Liberation by Soviet troops came on January 1945, not long before her eleventh birthday. It took half an hour for reality to set in, when loads of people, all smiling, came streaming into the camp, bearing chocolate, cookies and hugs. Eva and Miriam were placed in the care of nuns and moved to a refugee camp, before returning to their former home in Romania, but the family farm had been ransacked. They were cared for by their aunt, Irena, who survived, and, aged 16, relocated to Israel where they did military service.

A Life Devoted to Keeping her Holocaust Story Alive

Eva eventually moved to the US with her husband, Michael Kor, also a Holocaust survivor, and brought up their son and daughter after a series of miscarriages because of her ill-treatment at the hands of Mengele.

In 1984, together with her sister, she founded Children of Auschwitz -Nazis’ Deadly Lab Experiments to try to discover more about Mengele’s experiments.

In 1995, Eva opened the Candles Holocaust museum in Terre Haute, Indiana, where she lived.

In 1995, Eva opened the Candles Holocaust museum in Terre Haute, Indiana, where she lived.

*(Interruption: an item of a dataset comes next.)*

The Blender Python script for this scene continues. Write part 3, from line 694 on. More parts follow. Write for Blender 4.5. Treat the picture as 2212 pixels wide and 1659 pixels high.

Throughout her life, Eva remained active, giving lectures, guided tours, partaking of documentaries and received dozens of awards for the work she conducted in keeping the memories of Auschwitz alive.

Controversially, in 2015, she traveled to Germany to testify at the trial of former Nazi, Oskar Gröning and the two embraced. Their meeting became the subject of a Channel 4 documentary, The Girl who Forgave the Nazis, broadcast in 2016. Eva believed that forgiving others was essential to ending the wrongs they had done. She told a newspaper in Indiana: “It will heal your soul. It will set you free.”

Aged 85, Eva Kor died on July 4th 2019 in Krakow, Poland, while accompanying a Candles group on an educational trip to Auschwitz.